When I was flying Cessna 185s pretty much full time, and instructing in them a good bit, I developed the habit of NEVER selecting full nose up trim during a landing approach. I'd always keep a couple of rolls of nose down trim fed in, and just held the back pressure necessary to keep the nose on target.

The good news there is that, if you're planning a tail low wheel landing, keeping that bit of nose down trim rolled in makes the transition from tail low to tail up right after the touch easy. Touch, relax that back pressure on the yoke, then continue the yoke forward gradually.
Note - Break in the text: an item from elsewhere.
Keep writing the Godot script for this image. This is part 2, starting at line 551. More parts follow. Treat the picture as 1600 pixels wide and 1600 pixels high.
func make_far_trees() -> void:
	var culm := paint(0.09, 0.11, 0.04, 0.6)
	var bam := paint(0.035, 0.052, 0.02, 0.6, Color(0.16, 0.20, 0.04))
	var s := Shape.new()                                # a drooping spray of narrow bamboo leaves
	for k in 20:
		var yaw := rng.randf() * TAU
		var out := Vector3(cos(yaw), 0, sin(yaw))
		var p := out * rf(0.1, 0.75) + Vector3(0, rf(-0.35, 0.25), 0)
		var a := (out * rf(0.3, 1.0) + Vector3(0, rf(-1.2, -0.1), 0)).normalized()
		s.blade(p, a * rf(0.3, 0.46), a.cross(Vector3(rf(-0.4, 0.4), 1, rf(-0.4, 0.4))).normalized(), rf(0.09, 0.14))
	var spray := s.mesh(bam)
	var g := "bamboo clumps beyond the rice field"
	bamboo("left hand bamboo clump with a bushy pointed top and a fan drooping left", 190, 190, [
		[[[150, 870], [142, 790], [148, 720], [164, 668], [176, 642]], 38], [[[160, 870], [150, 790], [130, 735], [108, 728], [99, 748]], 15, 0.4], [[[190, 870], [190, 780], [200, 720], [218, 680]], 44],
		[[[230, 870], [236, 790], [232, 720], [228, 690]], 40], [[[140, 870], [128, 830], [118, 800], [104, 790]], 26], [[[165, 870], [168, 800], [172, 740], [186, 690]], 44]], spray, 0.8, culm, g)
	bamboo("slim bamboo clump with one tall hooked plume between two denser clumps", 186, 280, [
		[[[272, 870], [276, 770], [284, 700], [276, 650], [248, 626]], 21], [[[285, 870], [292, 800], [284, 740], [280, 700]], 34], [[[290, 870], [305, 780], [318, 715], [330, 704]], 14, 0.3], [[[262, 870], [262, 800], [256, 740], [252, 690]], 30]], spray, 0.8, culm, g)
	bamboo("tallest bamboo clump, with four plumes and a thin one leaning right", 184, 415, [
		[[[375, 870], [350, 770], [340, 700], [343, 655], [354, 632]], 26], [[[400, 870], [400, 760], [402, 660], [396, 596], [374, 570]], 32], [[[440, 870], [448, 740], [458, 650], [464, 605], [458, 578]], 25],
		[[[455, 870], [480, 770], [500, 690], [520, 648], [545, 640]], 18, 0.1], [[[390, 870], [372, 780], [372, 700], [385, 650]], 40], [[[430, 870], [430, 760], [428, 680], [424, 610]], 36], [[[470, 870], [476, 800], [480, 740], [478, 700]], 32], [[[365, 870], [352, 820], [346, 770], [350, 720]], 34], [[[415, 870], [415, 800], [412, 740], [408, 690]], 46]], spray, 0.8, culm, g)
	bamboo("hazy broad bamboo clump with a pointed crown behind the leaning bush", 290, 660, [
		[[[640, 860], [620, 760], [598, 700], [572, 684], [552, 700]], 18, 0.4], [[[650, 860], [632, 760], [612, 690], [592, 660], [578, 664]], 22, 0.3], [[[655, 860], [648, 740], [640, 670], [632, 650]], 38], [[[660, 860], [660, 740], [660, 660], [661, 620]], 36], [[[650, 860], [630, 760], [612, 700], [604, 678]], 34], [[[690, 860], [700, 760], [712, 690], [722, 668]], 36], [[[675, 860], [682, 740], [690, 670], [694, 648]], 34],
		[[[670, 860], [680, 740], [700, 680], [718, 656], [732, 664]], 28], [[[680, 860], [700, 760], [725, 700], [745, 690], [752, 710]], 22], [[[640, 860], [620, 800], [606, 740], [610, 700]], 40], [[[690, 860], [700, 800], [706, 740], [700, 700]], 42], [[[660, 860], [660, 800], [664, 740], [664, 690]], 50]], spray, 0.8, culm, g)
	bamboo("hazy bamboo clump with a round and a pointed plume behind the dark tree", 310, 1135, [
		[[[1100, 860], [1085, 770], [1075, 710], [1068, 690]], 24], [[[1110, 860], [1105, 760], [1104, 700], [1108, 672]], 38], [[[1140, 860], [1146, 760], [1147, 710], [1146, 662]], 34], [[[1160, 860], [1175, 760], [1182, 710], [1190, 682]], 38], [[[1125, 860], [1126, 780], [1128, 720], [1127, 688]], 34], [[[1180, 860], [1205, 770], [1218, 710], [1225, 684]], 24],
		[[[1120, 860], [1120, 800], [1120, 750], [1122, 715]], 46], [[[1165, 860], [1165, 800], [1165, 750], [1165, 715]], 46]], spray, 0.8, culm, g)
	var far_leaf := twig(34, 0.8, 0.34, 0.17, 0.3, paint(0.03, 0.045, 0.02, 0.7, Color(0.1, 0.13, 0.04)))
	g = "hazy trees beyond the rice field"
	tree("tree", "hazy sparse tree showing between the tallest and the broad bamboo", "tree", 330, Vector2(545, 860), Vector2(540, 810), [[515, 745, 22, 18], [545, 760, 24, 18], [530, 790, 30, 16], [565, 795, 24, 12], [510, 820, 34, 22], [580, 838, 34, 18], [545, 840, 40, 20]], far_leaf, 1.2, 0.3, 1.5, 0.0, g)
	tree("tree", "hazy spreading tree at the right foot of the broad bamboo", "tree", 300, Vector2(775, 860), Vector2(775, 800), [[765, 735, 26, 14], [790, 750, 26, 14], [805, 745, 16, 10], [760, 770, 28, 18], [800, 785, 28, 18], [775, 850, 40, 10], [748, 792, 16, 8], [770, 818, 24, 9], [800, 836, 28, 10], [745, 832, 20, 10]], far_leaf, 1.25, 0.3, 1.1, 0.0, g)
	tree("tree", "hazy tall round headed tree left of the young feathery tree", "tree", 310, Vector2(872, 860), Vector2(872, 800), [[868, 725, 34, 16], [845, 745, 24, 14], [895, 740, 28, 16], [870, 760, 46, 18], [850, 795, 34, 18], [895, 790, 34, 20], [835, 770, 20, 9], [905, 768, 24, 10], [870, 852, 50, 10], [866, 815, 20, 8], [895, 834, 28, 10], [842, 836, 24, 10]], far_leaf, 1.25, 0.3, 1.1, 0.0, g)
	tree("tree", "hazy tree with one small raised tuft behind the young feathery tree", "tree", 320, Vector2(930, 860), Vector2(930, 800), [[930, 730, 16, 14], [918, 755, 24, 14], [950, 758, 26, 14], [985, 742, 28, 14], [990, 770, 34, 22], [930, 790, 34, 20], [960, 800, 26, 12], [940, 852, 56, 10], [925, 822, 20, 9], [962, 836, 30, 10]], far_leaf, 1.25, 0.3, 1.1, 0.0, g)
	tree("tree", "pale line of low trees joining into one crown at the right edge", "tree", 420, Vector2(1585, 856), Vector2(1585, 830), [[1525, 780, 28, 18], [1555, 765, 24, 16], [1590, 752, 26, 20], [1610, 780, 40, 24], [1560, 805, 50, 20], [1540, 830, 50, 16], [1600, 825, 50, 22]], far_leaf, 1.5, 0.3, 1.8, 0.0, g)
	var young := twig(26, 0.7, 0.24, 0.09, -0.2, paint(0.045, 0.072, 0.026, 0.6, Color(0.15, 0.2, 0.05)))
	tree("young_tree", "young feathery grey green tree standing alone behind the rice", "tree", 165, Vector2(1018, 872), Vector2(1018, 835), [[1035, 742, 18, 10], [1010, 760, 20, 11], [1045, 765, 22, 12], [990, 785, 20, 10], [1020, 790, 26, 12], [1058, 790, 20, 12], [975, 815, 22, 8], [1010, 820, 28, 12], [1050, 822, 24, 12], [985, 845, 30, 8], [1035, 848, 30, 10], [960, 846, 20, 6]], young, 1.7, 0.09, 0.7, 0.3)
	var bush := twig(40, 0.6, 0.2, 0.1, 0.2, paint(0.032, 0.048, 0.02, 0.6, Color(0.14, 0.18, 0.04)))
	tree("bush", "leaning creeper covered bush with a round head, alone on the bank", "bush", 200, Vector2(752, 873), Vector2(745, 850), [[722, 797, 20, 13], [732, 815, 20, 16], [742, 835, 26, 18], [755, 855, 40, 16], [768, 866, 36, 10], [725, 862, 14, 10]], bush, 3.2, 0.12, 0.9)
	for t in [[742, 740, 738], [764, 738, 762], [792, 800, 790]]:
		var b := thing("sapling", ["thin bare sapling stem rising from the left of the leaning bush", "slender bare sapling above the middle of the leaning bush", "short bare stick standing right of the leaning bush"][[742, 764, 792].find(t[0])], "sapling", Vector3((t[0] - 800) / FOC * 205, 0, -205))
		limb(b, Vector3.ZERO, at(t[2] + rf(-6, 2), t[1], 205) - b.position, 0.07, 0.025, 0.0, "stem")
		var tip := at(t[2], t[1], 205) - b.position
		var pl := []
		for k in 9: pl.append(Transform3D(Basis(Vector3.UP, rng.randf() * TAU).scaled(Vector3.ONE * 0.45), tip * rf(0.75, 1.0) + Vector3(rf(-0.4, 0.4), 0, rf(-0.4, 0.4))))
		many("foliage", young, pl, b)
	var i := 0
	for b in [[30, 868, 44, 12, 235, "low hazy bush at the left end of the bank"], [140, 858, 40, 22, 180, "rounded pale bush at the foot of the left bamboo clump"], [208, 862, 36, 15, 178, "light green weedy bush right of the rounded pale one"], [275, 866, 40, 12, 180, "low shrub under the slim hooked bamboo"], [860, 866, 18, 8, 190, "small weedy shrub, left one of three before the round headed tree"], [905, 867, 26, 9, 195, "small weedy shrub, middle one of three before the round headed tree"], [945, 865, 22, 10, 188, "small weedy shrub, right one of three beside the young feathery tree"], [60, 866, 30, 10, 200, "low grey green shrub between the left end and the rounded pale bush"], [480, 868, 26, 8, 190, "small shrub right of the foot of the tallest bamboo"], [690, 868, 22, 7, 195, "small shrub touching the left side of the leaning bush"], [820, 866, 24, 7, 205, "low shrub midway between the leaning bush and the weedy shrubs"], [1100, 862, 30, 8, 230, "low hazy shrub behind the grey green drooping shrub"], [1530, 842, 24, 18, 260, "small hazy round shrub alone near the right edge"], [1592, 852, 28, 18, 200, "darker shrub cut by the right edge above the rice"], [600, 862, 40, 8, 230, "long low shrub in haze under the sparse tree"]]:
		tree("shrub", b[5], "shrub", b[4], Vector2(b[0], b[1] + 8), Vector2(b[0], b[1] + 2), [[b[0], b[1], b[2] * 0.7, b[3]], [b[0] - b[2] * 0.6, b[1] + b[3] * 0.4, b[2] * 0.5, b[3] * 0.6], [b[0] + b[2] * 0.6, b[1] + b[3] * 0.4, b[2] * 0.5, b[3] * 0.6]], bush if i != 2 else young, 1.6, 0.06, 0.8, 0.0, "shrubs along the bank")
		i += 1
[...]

By releasing that back pressure you've been holding, the tail comes up naturally, and you just continue that.

In checking out 180/185 pilots, I NEVER brief them on this phenomenon.....I set them up to experience the REALLY, REALLY hard push on the yoke that full nose up trim will require in a go around with full power. As Josh noted, I don't consider partial power in a go around an acceptable risk. Might work today, but I don't want them developing that habit. With the trim rolled partially nose down on the approach and holding back pressure, a go around is much less of a shoving match. Certainly doesn't take both hands anyway.
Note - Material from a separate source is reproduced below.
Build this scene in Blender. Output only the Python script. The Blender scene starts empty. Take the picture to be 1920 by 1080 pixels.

I've checked out a couple of very petite women in the 185, and after the first "surprise" with full nose up trim and full flaps, with me backing them up fully, we landed, then briefed the use of partial nose down trim on approach (ie: flying off trim), and these ladies were quite capable of flying the plane through a nice go around, even with full flaps and full power.

Of course, this is mostly an issue with very far forward CG, and less of an issue with a good load and further aft CG, but realistically, not every flight is fully loaded.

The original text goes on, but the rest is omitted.